吉田:うちの父はね、基本的に、世のため人のために生きている人。
スー:真逆―! うちの父と。
吉田:ほんと? 家族よりも、困っている人、悲しんでいる人を優先して生きているんです。
スー:なるほど、家族以外にも大切なものがあるっていうところは似てるのか! でもうちの不真面目な父と一緒にするのは気が引ける。
吉田:たしかに私は父の浮気を疑ったことはないけれど、職業柄、相手の心に近いところに立ってしまうから、相手が求めてくることももしかしたらあったのかな?とは思いますよ。
スー:でも、吉田さんはお父さんに裏切られたと感じたことはないってことですよね。片や、私は裏切られたことばかり(笑)。父の私に対する接し方は、親としての責任じゃなくて、動物と同じ、ペット感覚なんですよ。
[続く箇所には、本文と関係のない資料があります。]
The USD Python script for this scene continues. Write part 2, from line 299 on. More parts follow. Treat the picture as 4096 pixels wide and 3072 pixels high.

かわいいかわいいって言って、飽きたらぽいって出かけちゃうとかね。だから、私には子どもの頃から父と親子らしい関係がないっていうか。吉田さんは?
吉田:私ね、父親っ子なんですよ、ファザコンで。何かしてあげたいとしか思ったことがない。
スー:わああ、すごーい!
吉田:ちっちゃいときから、母が私に本気で嫉妬するぐらい仲が良くて。 小学生のときね、長期出張から帰ってきた父に、久しぶりに会えて嬉しくてまとわりついてたんです。そうしたら父が着替えに引っ込んだ瞬間に、母が鬼の形相で「あんただけのお父さんじゃないのよ!」って。

スー:ええええ! そんなにお父さんのことが好きな娘さんがいたら家族としては幸せだろうに、お母さんはそれに嫉妬してしまうこともあるんですね。
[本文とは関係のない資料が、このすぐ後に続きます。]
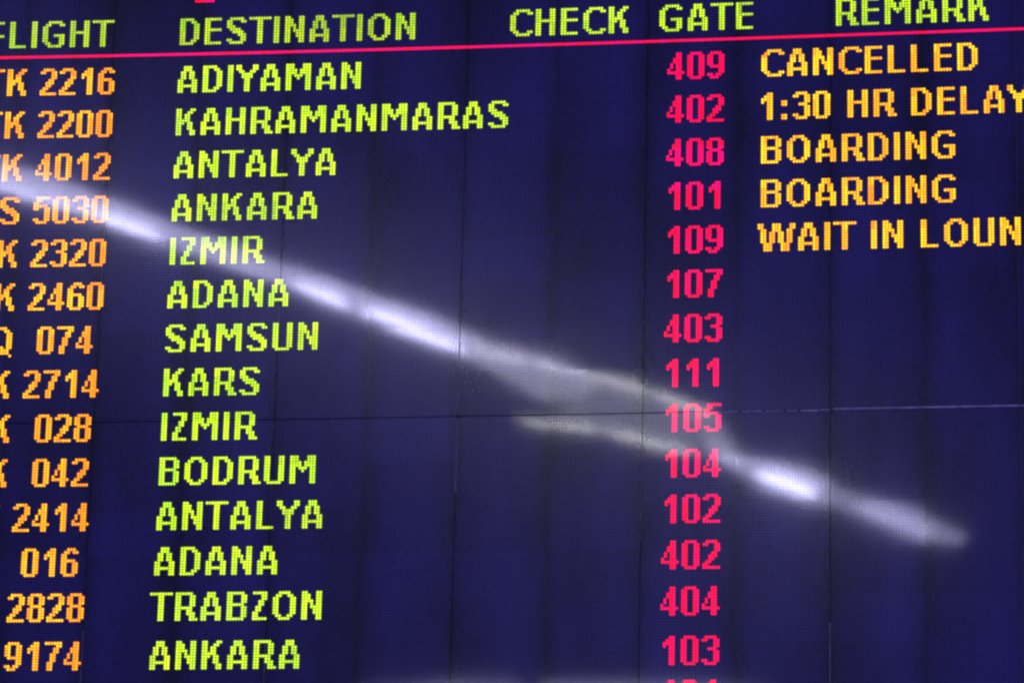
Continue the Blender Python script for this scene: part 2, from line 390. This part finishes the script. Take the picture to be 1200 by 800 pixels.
LAMPS = [
 ([(-3.750, -7.503), (-3.600, -7.546), (-3.449, -7.602), (-3.323, -7.667), (-3.249, -7.714), (-3.361, -8.053), (-3.443, -8.025), (-3.576, -7.979), (-3.729, -7.924), (-3.881, -7.882)],
  (-3.805, -7.693), (-3.315, -7.877), 0.011, 13, 38, 'lamp at the near left end of the row'),
 ([(-3.275, -7.732), (-3.177, -7.788), (-3.079, -7.849), (-3.006, -7.935), (-2.965, -7.995), (-3.060, -8.278), (-3.113, -8.252), (-3.198, -8.199), (-3.286, -8.102), (-3.372, -8.011)],
  (-3.299, -7.890), (-3.037, -8.112), 0.014, 11.5, 62, 'second lamp of the row from its left end'),
 ([(-2.969, -8.009), (-2.836, -8.121), (-2.701, -8.242), (-2.593, -8.372), (-2.529, -8.459), (-2.602, -8.693), (-2.676, -8.634), (-2.794, -8.531), (-2.926, -8.392), (-3.055, -8.264)],
  (-3.012, -8.136), (-2.565, -8.575), 0.009, 12, 18, 'third lamp of the row, dimmer than its neighbours'),
 ([(-2.521, -8.436), (-2.437, -8.508), (-2.352, -8.584), (-2.288, -8.673), (-2.250, -8.732), (-2.349, -9.056), (-2.392, -9.014), (-2.462, -8.940), (-2.537, -8.826), (-2.610, -8.716)],
  (-2.550, -8.593), (-2.315, -8.872), 0.014, 11.5, 62, 'fourth lamp of the row, short and bright'),
 ([(-2.246, -8.722), (-2.098, -8.919), (-1.946, -9.129), (-1.824, -9.343), (-1.752, -9.485), (-1.845, -9.813), (-1.929, -9.708), (-2.063, -9.527), (-2.210, -9.290), (-2.353, -9.067)],
  (-2.270, -8.934), (-1.850, -9.565), 0.016, 11.5, 62, 'fifth lamp of the row, next to the short bright one'),
 ([(-0.639, -11.811), (-0.437, -12.058), (-0.229, -12.320), (-0.061, -12.617), (0.042, -12.802), (-0.046, -13.400), (-0.151, -13.204), (-0.323, -12.891), (-0.507, -12.459), (-0.684, -12.052)],
  (-0.446, -12.301), (-0.085, -12.944), 0.018, 11, 80, 'lamp of the row beyond the widened one, bright and long'),
 ([(0.032, -12.869), (0.294, -13.294), (0.569, -13.752), (0.795, -14.307), (0.932, -14.705), (0.908, -14.956), (0.747, -14.779), (0.493, -14.424), (0.221, -13.855), (-0.035, -13.330)],
  (0.170, -13.409), (0.722, -14.447), 0.016, 8, 22, 'farthest lamp of the row, dim and long'),
 ([(-4.191, -18.936), (-3.766, -18.704), (-3.346, -18.506), (-3.029, -18.569), (-2.842, -18.649), (-2.943, -19.401), (-3.159, -19.480), (-3.512, -19.573), (-3.892, -19.449), (-4.269, -19.361)],
  (-4.096, -19.118), (-3.026, -19.017), 0.01, 4.2, 1, 'lamp of the far row behind, on its left'),
 ([(-2.692, -18.601), (-2.135, -18.716), (-1.570, -18.891), (-1.107, -19.320), (-0.825, -19.675), (-0.856, -20.145), (-1.169, -20.128), (-1.677, -20.016), (-2.245, -19.646), (-2.796, -19.350)],
  (-2.560, -19.031), (-1.039, -19.779), 0.01, 4.2, 1, 'lamp of the far row behind, on its right'),
]
for l_ in LAMPS: lamp(*l_[:6], 'fluorescent ' + l_[6])
def light_box(poly, power, col, label, tubes=(), tcol=(.92, .90, .94), tp=44, r=.006):  # made-up lamp outlines, standing in for the streak's widening by the bent panels
    o = (sum(q[0] for q in poly)/len(poly), sum(q[1] for q in poly)/len(poly)); root = lamp_root(o, label)
    prism('housing', [(o[0]+(x-o[0])*1.08, o[1]+(y-o[1])*1.08) for x, y in poly], o, .03, .09, m_house, root)
    prism('diffuser', poly, o, .012, .027, glow('opal_glow', col, power), root)
    for a, b in tubes: tube_between('tube', a, b, r, glow('streak_shaping_glow', tcol, tp), root, o, -.006, .3)
light_box([(-1.786, -9.464), (-1.440, -9.759), (-1.248, -10.038), (-1.207, -10.174), (-1.260, -10.356), (-1.396, -10.556), (-1.555, -10.552), (-1.716, -10.201), (-1.853, -9.870)], 7.2, (.76, .72, 1), 'opal fluorescent lamp in the middle of the row, wedge shape made up for the reflection',
          [((-1.781, -9.601), (-1.528, -9.776)), ((-1.511, -9.792), (-1.242, -10.072))], (.78, .76, 1), 30, .009)
light_box([(-1.207, -10.174), (-0.922, -10.455), (-0.608, -11.007), (-0.503, -11.886), (-0.533, -12.251), (-0.811, -11.779), (-1.152, -11.375), (-1.565, -10.974)], 3, (.78, .75, 1), 'opal fluorescent lamp, widened and edged with slim tubes to shape the reflection',
          [((-1.242, -10.072), (-0.926, -10.402)), ((-0.918, -10.421), (-0.603, -10.953)), ((-1.782, -10.884), (-1.305, -11.171)), ((-1.294, -11.172), (-0.807, -11.739))])
light_box([(-0.695, -11.141), (-0.594, -11.545), (-0.542, -12.082), (-0.722, -11.877)], 2.5, (.76, .72, 1), 'small added glow filling the mirrored streak between the wide and the long lamp')  # added filler light that bridges the dark gap in the mirrored streak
吉田:父のことが好きすぎて、母とはちょっと険悪になることが多かったなぁ。
スー:なるほど……。
吉田:それは多分、母も自覚してたと思います。死ぬ間際、私は決していいお母さんじゃなかったね、って謝られましたから。スーさんのお母さまは?
スー:母が私に嫉妬? まったくなかった。一度も。
吉田:否定強め!(笑)
スー:母にとって父は年の近い息子みたいな感じで。どっちかっていうと父と私で母の取り合いをしてました。